My recent foray into the bra market has left me with jewel-toned, lacy nightmares. For years I have dreaded the moments when I realize I need new bras, not only due to the cost, but also because as a busty person my choices are limited from the get-go. In addition to the usual challenges, this shopping episode was the first time I really wanted to find gender-neutral bras.

Bra1

via cbsnews.com

Neutrality, I discovered, is an endangered species. The few bras in my size that aren’t lacy or otherwise bedecked in femininity are too high-cut, utterly boring, or both. Unless I’m wearing a button-down, high-cut bras are going to show, which is not usually the look I aim for. I am also of the apparently radical opinion that gender-neutral should not equate to snore-fest. Basic black and nude are all well and good within reason, but it’s going to be a problem if I start nodding off with disinterest every time I put a bra on. My chest and I deserve better than the next to nothing the stores I went to had available.

Buying online seemed like the obvious solution at first. Yet as I searched, I realized I wasn’t willing to buy anything if I couldn’t try it on and had no option to return it to a physical store. I am notorious for not returning unwanted items I’ve bought online. I never get around to it, lose the receipt, or otherwise pout over the whole situation too long for the return to go through.

Bra2

via fyibydaniread.com

The culture embodied in the bra market itself tells me—with a chest this size—I should want or even need lace, bows, and other feminine accoutrements.
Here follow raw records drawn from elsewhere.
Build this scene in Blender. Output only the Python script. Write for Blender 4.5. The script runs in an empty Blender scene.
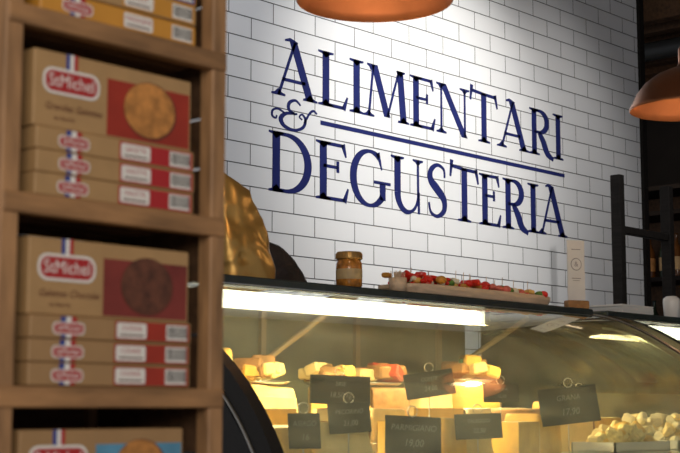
import bpy, math, random
from mathutils import Matrix, Vector, noise
random.seed(7)
S = bpy.context.scene
try:
    S.view_settings.view_transform = 'Standard'
except Exception:
    pass

# ------------------------------------------------------------------ materials
def mat(name, col, rough=0.5, metal=0.0, emit=None, estr=0.0, var=0.0, vscale=20.0, bump=0.0, bscale=60.0, stretch=(1,1,1), spec=None, sss=0.0):
    m = bpy.data.materials.new(name); m.use_nodes = True
    nt = m.node_tree; b = nt.nodes['Principled BSDF']
    b.inputs['Base Color'].default_value = (*col, 1)
    b.inputs['Roughness'].default_value = rough
    b.inputs['Metallic'].default_value = metal
    if spec is not None: b.inputs['Specular IOR Level'].default_value = spec
    if emit:
        b.inputs['Emission Color'].default_value = (*emit, 1)
        b.inputs['Emission Strength'].default_value = estr
    if sss:
        b.inputs['Subsurface Weight'].default_value = sss
        b.inputs['Subsurface Scale'].default_value = 0.02
    if var or bump:
        tc = nt.nodes.new('ShaderNodeTexCoord'); mp = nt.nodes.new('ShaderNodeMapping')
        mp.inputs['Scale'].default_value = stretch
        nt.links.new(tc.outputs['Object'], mp.inputs['Vector'])
    if var:
        n = nt.nodes.new('ShaderNodeTexNoise'); n.inputs['Scale'].default_value = vscale
        n.inputs['Detail'].default_value = 5
        nt.links.new(mp.outputs[0], n.inputs['Vector'])
        r = nt.nodes.new('ShaderNodeValToRGB')
        r.color_ramp.elements[0].position = 0.3; r.color_ramp.elements[1].position = 0.7
        r.color_ramp.elements[0].color = (*[max(0, c*(1-var)) for c in col], 1)
        r.color_ramp.elements[1].color = (*[min(1, c*(1+var)) for c in col], 1)
        nt.links.new(n.outputs['Fac'], r.inputs['Fac'])
        nt.links.new(r.outputs['Color'], b.inputs['Base Color'])
    if bump:
        n2 = nt.nodes.new('ShaderNodeTexNoise'); n2.inputs['Scale'].default_value = bscale
        nt.links.new(mp.outputs[0], n2.inputs['Vector'])
        bp = nt.nodes.new('ShaderNodeBump'); bp.inputs['Strength'].default_value = bump
        bp.inputs['Distance'].default_value = 0.01
        nt.links.new(n2.outputs['Fac'], bp.inputs['Height'])
        nt.links.new(bp.outputs[0], b.inputs['Normal'])
    return m

def tile_mat():
    m = bpy.data.materials.new('white_subway_tile'); m.use_nodes = True
    nt = m.node_tree; b = nt.nodes['Principled BSDF']; L = nt.links.new
    g = nt.nodes.new('ShaderNodeNewGeometry'); s = nt.nodes.new('ShaderNodeSeparateXYZ'); c = nt.nodes.new('ShaderNodeCombineXYZ')
    L(g.outputs['Position'], s.inputs[0]); L(s.outputs['X'], c.inputs['X']); L(s.outputs['Z'], c.inputs['Y'])
    br = nt.nodes.new('ShaderNodeTexBrick')
    br.inputs['Scale'].default_value = 1
    br.inputs['Brick Width'].default_value = 0.27
    br.inputs['Row Height'].default_value = 0.0925
    br.inputs['Mortar Size'].default_value = 0.0024
    br.inputs['Mortar Smooth'].default_value = 0.1
    br.inputs['Color1'].default_value = (.74, .755, .79, 1)
    br.inputs['Color2'].default_value = (.79, .805, .835, 1)
    br.inputs['Mortar'].default_value = (.08, .08, .09, 1)
    br.offset = 0.5
    L(c.outputs[0], br.inputs['Vector']); L(br.outputs['Color'], b.inputs['Base Color'])
    b.inputs['Roughness'].default_value = 0.28
    bp = nt.nodes.new('ShaderNodeBump'); bp.inputs['Distance'].default_value = 0.003; bp.invert = True
    bp.inputs['Strength'].default_value = 0.6
    L(br.outputs['Fac'], bp.inputs['Height']); L(bp.outputs[0], b.inputs['Normal'])
    return m

def glass_mat(name, tint, base=0.05, k=0.85, power=4.0, haze=0.0):
    m = bpy.data.materials.new(name); m.use_nodes = True
    nt = m.node_tree; nt.nodes.clear(); L = nt.links.new
    o = nt.nodes.new('ShaderNodeOutputMaterial'); mx = nt.nodes.new('ShaderNodeMixShader')
    t = nt.nodes.new('ShaderNodeBsdfTransparent'); t.inputs[0].default_value = (*tint, 1)
    g = nt.nodes.new('ShaderNodeBsdfGlossy'); g.inputs['Roughness'].default_value = 0.05
    g.inputs[0].default_value = (.95, 1, .97, 1)
    lw = nt.nodes.new('ShaderNodeLayerWeight'); lw.inputs['Blend'].default_value = 0.5
    p = nt.nodes.new('ShaderNodeMath'); p.operation = 'POWER'; p.inputs[1].default_value = power
    a = nt.nodes.new('ShaderNodeMath'); a.operation = 'MULTIPLY_ADD'; a.inputs[1].default_value = k; a.inputs[2].default_value = base
    L(lw.outputs['Facing'], p.inputs[0]); L(p.outputs[0], a.inputs[0]); L(a.outputs[0], mx.inputs[0])
    base_out = t.outputs[0]
    if haze:   # diffuse veil painting the milky reflections, plus slightly smeared glass
        tc = nt.nodes.new('ShaderNodeTexCoord'); mp = nt.nodes.new('ShaderNodeMapping'); mp.inputs['Scale'].default_value = (1.6, 4, 4)
        mp.inputs['Rotation'].default_value = (0, .6, .4)
        n = nt.nodes.new('ShaderNodeTexNoise'); n.inputs['Scale'].default_value = 2.6; n.inputs['Detail'].default_value = 5
        L(tc.outputs['Object'], mp.inputs[0]); L(mp.outputs[0], n.inputs['Vector'])
        mr = nt.nodes.new('ShaderNodeMapRange'); mr.inputs['From Min'].default_value = .3; mr.inputs['From Max'].default_value = .7
        mr.inputs['To Min'].default_value = haze*.5; mr.inputs['To Max'].default_value = haze*1.8
        L(n.outputs['Fac'], mr.inputs['Value'])
        df = nt.nodes.new('ShaderNodeBsdfDiffuse'); df.inputs[0].default_value = (.80, .88, .80, 1)
        tl = nt.nodes.new('ShaderNodeBsdfTranslucent'); tl.inputs[0].default_value = (.80, .88, .80, 1)
        m0 = nt.nodes.new('ShaderNodeMixShader'); m0.inputs[0].default_value = .5
        L(df.outputs[0], m0.inputs[1]); L(tl.outputs[0], m0.inputs[2])
        m1 = nt.nodes.new('ShaderNodeMixShader'); L(mr.outputs[0], m1.inputs[0]); L(t.outputs[0], m1.inputs[1]); L(m0.outputs[0], m1.inputs[2])
        base_out = m1.outputs[0]
    L(base_out, mx.inputs[1]); L(g.outputs[0], mx.inputs[2]); L(mx.outputs[0], o.inputs[0])
    return m

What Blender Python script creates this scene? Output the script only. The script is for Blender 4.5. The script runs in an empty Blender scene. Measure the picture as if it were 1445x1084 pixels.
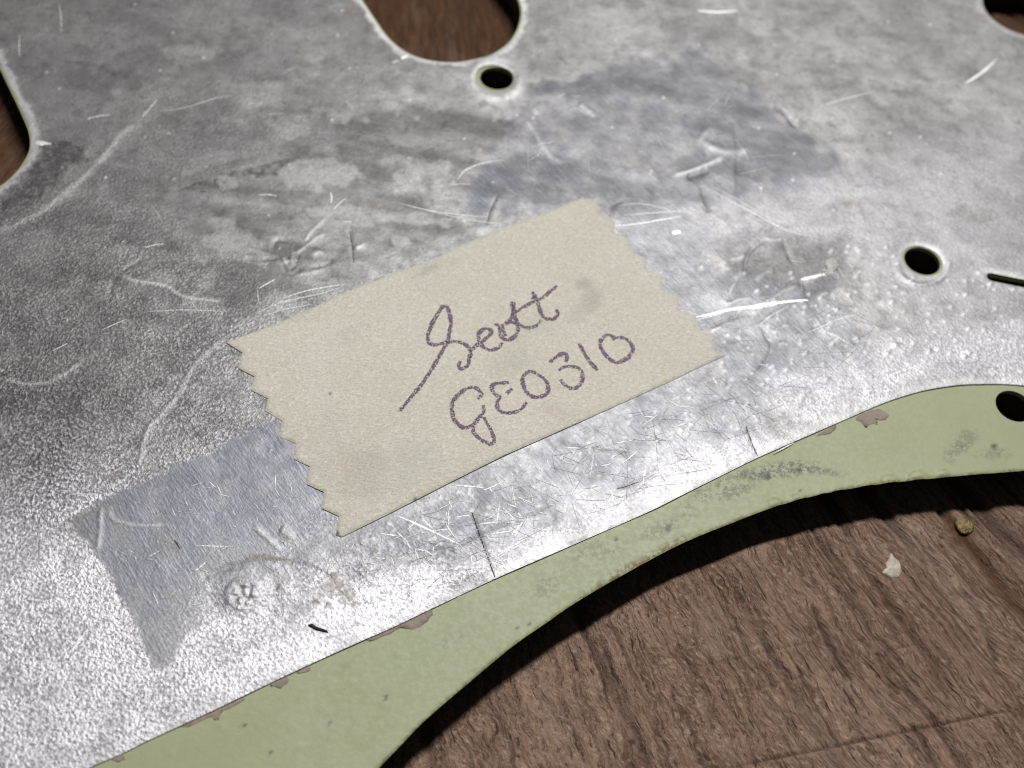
import bpy, math, random
import numpy as np
from mathutils import Matrix, Vector

# ------------------------------------------------------------------ scene, camera, light
sc = bpy.context.scene
sc.unit_settings.system = 'METRIC'
sc.unit_settings.scale_length = 0.01          # one unit is one centimetre
COL = sc.collection

F_PX, CX, CY, W_PX = 1653.0, 722.5, 542.0, 1445.0
v1 = np.array([4664 - CX, -1226 - CY, F_PX]); v2 = np.array([-1160 - CX, -2109 - CY, F_PX])
N = np.cross(v1, v2); N /= np.linalg.norm(N)
if N[1] > 0: N = -N
D0 = 7.378
FW = np.array([0, 0, 1.0])
YA = FW - N * (FW @ N); YA /= np.linalg.norm(YA)
XA = np.cross(YA, N)
O = FW * (D0 / -(N @ FW))                      # where the optical axis meets the sheet
CAMLOC = np.array([-(O @ XA), -(O @ YA), -(O @ N)])

cam = bpy.data.cameras.new('camera'); camo = bpy.data.objects.new('camera', cam); COL.objects.link(camo)
R = Matrix(((XA[0], -XA[1], -XA[2]), (YA[0], -YA[1], -YA[2]), (N[0], -N[1], -N[2])))
camo.matrix_world = Matrix.Translation(Vector(CAMLOC)) @ R.to_4x4()
cam.sensor_width = 36.0; cam.lens = F_PX / W_PX * 36.0
cam.clip_start = 0.05; cam.clip_end = 500
sc.camera = camo
cam.dof.use_dof = True
cam.dof.focus_distance = 8.4
cam.dof.aperture_fstop = 0.40

world = bpy.data.worlds.new('World'); sc.world = world; world.use_nodes = True
bg = world.node_tree.nodes['Background']
bg.inputs['Color'].default_value = (0.93, 0.96, 1.0, 1); bg.inputs['Strength'].default_value = 0.024

def strip_lamp(name, d, along, dist, length, width, power, color):
    """a long workshop tube lamp hanging over the bench"""
    l = bpy.data.lights.new(name, 'AREA'); l.shape = 'RECTANGLE'; l.size = length; l.size_y = width; l.energy = power; l.color = color
    o = bpy.data.objects.new(name, l); COL.objects.link(o)
    z = Vector(d).normalized(); x = Vector(along); x = (x - z * x.dot(z)).normalized(); y = z.cross(x)
    m = Matrix((x, y, z)).transposed().to_4x4(); m.translation = z * dist
    o.matrix_world = m
    return o
strip_lamp('bench_tube_lamp', (.08, .46, .88), (.57, .24, -.17), 75, 27, 5, 50000, (1.0, 0.98, 0.955))
sc.view_settings.view_transform = 'Standard'; sc.view_settings.look = 'None'
sc.cycles.filter_width = 1.1
sc.view_settings.exposure = 0.0; sc.view_settings.gamma = 1.0

# ------------------------------------------------------------------ helpers
def P(x, y, z=0.0):
    """point of the photograph -> plane coordinates (cm) at height z"""
    r = np.array([x - CX, y - CY, F_PX]); d = np.array([r @ XA, r @ YA, r @ N])
    t = (z - CAMLOC[2]) / d[2]
    p = CAMLOC + d * t
    return (float(p[0]), float(p[1]))
def trace(x, y):
    """plane coordinates -> tracing coordinates in which the marks were measured"""
    q = np.stack([x - CAMLOC[0], y - CAMLOC[1], np.full_like(x, -CAMLOC[2])])
    c = np.stack([XA[i] * q[0] + YA[i] * q[1] + N[i] * q[2] for i in range(3)])
    return CX + F_PX * c[0] / c[2], CY + F_PX * c[1] / c[2]
def Q(ox, oy, s, pts): return [(ox + x * s, oy + y * s) for x, y in pts]
def smooth(pts, n=6, closed=False):
    pts = [np.array(p, float) for p in pts]; out = []; m = len(pts)
    rng = range(m) if closed else range(m - 1)
    for i in rng:
        if closed: a, b, c, d = pts[i - 1], pts[i], pts[(i + 1) % m], pts[(i + 2) % m]
        else: a, b, c, d = pts[max(i - 1, 0)], pts[i], pts[i + 1], pts[min(i + 2, m - 1)]
        for k in range(n):
            t = k / n
            out.append(0.5 * ((2 * b) + (c - a) * t + (2 * a - 5 * b + 4 * c - d) * t * t + (3 * b - a - 3 * c + d) * t ** 3))
    if not closed: out.append(pts[-1])
    return [tuple(p) for p in out]
_T = {}
def vn(x, y, seed=0):
    """value noise 0..1"""
    if seed not in _T: _T[seed] = np.random.default_rng(seed + 11).random((256, 256))
    T = _T[seed]
    xi = np.floor(x).astype(np.int64); yi = np.floor(y).astype(np.int64)
    fx = x - xi; fy = y - yi
    fx = fx * fx * fx * (fx * (fx * 6 - 15) + 10); fy = fy * fy * fy * (fy * (fy * 6 - 15) + 10)
    a, b = xi & 255, yi & 255; c, d = (xi + 1) & 255, (yi + 1) & 255
    return (T[a, b] * (1 - fx) + T[c, b] * fx) * (1 - fy) + (T[a, d] * (1 - fx) + T[c, d] * fx) * fy
def fbm(x, y, seed=0, octv=4):
    s = 0; a = 0.5; t = 0
    for k in range(octv):
        s = s + a * vn(x * 2 ** k + 17.3 * k, y * 2 ** k - 9.1 * k, seed + k); t += a; a *= 0.5
    return s / t
def ss(a, b, x):
    t = np.clip((x - a) / (b - a), 0, 1); return t * t * (3 - 2 * t)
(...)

Lace is scratchy, I’d rather not appear to have had a crazy moment with a bedazzler, and bows belong on shoelaces and the tops of presents. To my knowledge, my boobs don’t have any tea party invitations. These adornments are all well and good on others if they so choose, but those sorts of bras make me feel like the only one wearing a costume at the party. Alternately, the masculine narrative of minimizing breasts is so common that it is difficult to feel validated in not binding.

I’ve been left with the impression that my chest and I exist in a symbiosis alien to the way culture constructs the feminine narrative of fancily adorning breasts and, in turn, the prevalent masculine narrative of minimizing them. While the shape of my chest signals to most people an inherent femininity, that same shape is not excluded from my sense of masculinity. Taking up space, both in terms of how I hold myself and in terms of my physical body, is essential to how I construct my gender presentation.